ECB staff also raised their estimates for eurozone GDP this year and next, while inflation estimates were edged higher. Trichet announced the ECB would pump more one-year funds into the financial system at just 1 percent interest later this month. "There are increasing signs of stabilisation in economic activity in the euro area and elsewhere," he told a news conference.
"This is consistent with the expectation that the significant contraction in economic activity has come to an end and is now followed by a period of stabilisation and very gradual recovery." Germany and France, the region's biggest economies, unexpectedly bounced out of recession in the second quarter. The overall eurozone economy shrank only 0.1 percent against the previous three months, following a 2.5 percent drop in January-March. However, asked about how long the ECB would keep up its ultra-loose policy, Trichet said: "Today is no time to exit."
In an attempt to dampen expectations of a full-blown recovery, Trichet said it was vital that markets demonstrated "prudence and caution" and warned that the 16-nation bloc faced a decidedly "bumpy road" ahead. Economists worry that the momentum will be lost once central banks and governments around the world begin to take away the emergency support measures built up during the crisis.
They have also raised doubts about the speed and sustainability of any recovery because unemployment, which reached 9.5 percent in July, is at the highest in more than 10 years. Against a backdrop of encouraging data in recent weeks, ECB staff lifted their economic forecasts.
New quarterly staff projections put gross domestic product growth in the 16-nation region at between -0.5 and +0.9 percent next year, giving a midpoint of +0.2 percent, compared with a range of -1.0 percent to +0.4 percent in the June forecasts. ECB staff also upgraded their projections for this year, and said they expected GDP to fall between 4.4 and 3.8 percent in 2009, a slightly smaller contraction than the 5.1 to 4.1 percent range given in June.
The ECB expected inflation to remain subdued and price stability to be maintained over the medium term, Trichet added. All 80 economists polled by Reuters had forecast the decision to keep rates at their current all-time low for the fourth month running and markets were little moved by the decision.
Trichet stuck to the line that the eurozone's record-low interest rates remained "appropriate", bolstering expectations that the ECB won't raise them until the third quarter next year at the earliest. Sweden also kept interest rates on hold earlier on Thursday.
The need for caution on the nascent economic recovery was underscored as ECB policymakers met. Euro zone retail sales fell unexpectedly in July, data revealed, a reminder that demand remains fragile at best. Trichet confirmed the ECB would offer banks unlimited 12-month funds at a flat rate of 1.0 percent at an operation later this month, offering no sign of easing up on its unconventional measures to support the economy.

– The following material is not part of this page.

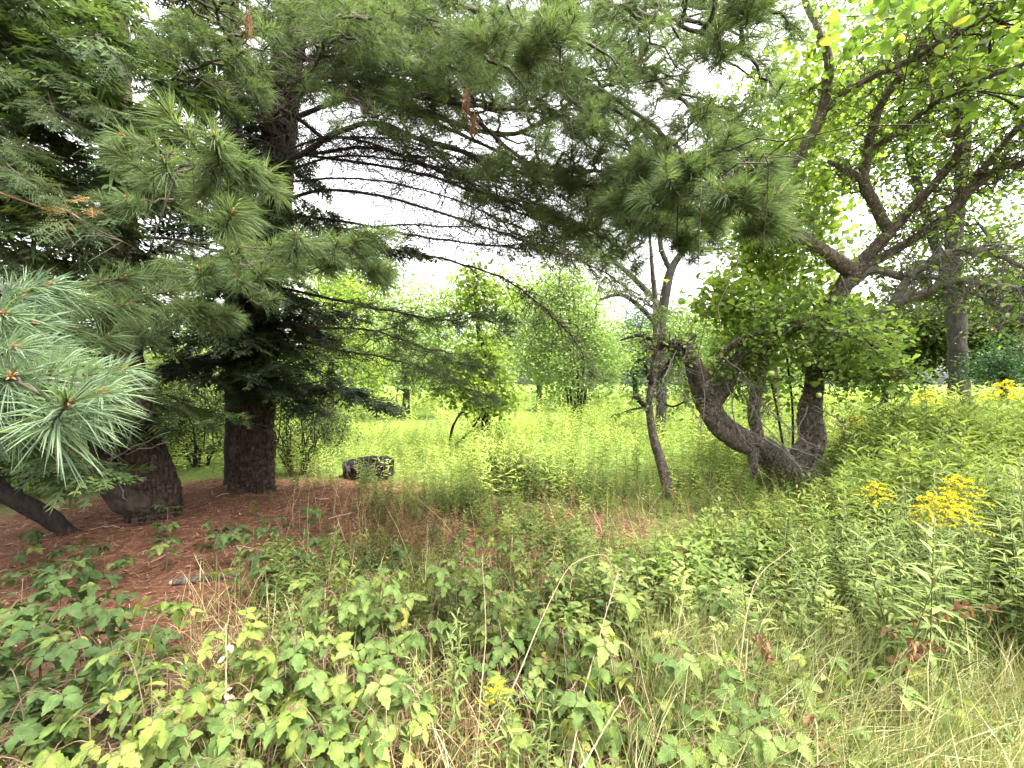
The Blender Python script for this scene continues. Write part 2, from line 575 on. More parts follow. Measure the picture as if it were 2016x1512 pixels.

In late June, the ECB flooded markets with a record of 442 billion euros of one-year funds, which they are still digesting, in an effort to kick-start lending. The ECB had previously said two other such operations, scheduled for September and December, could be at a higher rate. But Trichet said: "This decision (to keep the rate at 1 percent) should promote the extension of credit to the euro area economy and therefore further underpin its economy."